» **EXERCISE REQUIREMENTS**
Reproduce exactly the opening lines of the listing, stopping after the line that contains "sun.rotation_euler = aim((60, -6, 11.5), (0, 0, 0));" and including it.
— begin DATA —
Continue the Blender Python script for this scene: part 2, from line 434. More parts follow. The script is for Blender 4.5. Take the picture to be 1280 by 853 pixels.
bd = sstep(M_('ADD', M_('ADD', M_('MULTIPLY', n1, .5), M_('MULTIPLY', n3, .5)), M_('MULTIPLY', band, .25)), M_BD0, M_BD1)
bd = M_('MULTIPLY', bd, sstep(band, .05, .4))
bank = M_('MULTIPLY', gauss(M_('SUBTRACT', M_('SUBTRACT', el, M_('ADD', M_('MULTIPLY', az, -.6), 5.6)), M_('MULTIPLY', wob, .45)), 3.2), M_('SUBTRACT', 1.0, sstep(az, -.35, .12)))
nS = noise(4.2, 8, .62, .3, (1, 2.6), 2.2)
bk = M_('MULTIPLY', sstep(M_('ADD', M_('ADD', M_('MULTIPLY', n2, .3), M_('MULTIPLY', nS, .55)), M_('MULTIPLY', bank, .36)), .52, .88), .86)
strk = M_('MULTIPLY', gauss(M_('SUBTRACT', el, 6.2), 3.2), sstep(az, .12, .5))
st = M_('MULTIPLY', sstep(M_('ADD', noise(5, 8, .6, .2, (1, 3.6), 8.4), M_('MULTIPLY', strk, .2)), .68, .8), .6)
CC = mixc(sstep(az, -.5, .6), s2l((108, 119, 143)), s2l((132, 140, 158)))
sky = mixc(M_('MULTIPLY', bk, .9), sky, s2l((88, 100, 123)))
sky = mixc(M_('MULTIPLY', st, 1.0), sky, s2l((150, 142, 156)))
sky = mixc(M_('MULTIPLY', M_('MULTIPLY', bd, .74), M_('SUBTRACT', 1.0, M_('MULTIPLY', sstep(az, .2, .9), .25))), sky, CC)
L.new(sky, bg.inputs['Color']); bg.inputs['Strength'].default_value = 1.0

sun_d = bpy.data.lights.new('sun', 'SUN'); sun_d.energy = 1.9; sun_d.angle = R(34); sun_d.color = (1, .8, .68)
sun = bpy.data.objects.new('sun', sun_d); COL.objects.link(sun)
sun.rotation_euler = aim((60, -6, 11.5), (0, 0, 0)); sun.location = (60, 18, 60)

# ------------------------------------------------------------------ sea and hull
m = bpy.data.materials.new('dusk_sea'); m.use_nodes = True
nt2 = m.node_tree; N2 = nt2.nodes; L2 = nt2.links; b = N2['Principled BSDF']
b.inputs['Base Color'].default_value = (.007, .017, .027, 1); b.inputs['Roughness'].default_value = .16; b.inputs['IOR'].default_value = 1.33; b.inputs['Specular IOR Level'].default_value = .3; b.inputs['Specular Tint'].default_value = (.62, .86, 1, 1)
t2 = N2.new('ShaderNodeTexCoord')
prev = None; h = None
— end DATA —
» **COMPLETE ANSWER**
Continue the Blender Python script for this scene: part 2, from line 434. More parts follow. The script is for Blender 4.5. Take the picture to be 1280 by 853 pixels.
bd = sstep(M_('ADD', M_('ADD', M_('MULTIPLY', n1, .5), M_('MULTIPLY', n3, .5)), M_('MULTIPLY', band, .25)), M_BD0, M_BD1)
bd = M_('MULTIPLY', bd, sstep(band, .05, .4))
bank = M_('MULTIPLY', gauss(M_('SUBTRACT', M_('SUBTRACT', el, M_('ADD', M_('MULTIPLY', az, -.6), 5.6)), M_('MULTIPLY', wob, .45)), 3.2), M_('SUBTRACT', 1.0, sstep(az, -.35, .12)))
nS = noise(4.2, 8, .62, .3, (1, 2.6), 2.2)
bk = M_('MULTIPLY', sstep(M_('ADD', M_('ADD', M_('MULTIPLY', n2, .3), M_('MULTIPLY', nS, .55)), M_('MULTIPLY', bank, .36)), .52, .88), .86)
strk = M_('MULTIPLY', gauss(M_('SUBTRACT', el, 6.2), 3.2), sstep(az, .12, .5))
st = M_('MULTIPLY', sstep(M_('ADD', noise(5, 8, .6, .2, (1, 3.6), 8.4), M_('MULTIPLY', strk, .2)), .68, .8), .6)
CC = mixc(sstep(az, -.5, .6), s2l((108, 119, 143)), s2l((132, 140, 158)))
sky = mixc(M_('MULTIPLY', bk, .9), sky, s2l((88, 100, 123)))
sky = mixc(M_('MULTIPLY', st, 1.0), sky, s2l((150, 142, 156)))
sky = mixc(M_('MULTIPLY', M_('MULTIPLY', bd, .74), M_('SUBTRACT', 1.0, M_('MULTIPLY', sstep(az, .2, .9), .25))), sky, CC)
L.new(sky, bg.inputs['Color']); bg.inputs['Strength'].default_value = 1.0

sun_d = bpy.data.lights.new('sun', 'SUN'); sun_d.energy = 1.9; sun_d.angle = R(34); sun_d.color = (1, .8, .68)
sun = bpy.data.objects.new('sun', sun_d); COL.objects.link(sun)
sun.rotation_euler = aim((60, -6, 11.5), (0, 0, 0)); sun.location = (60, 18, 60)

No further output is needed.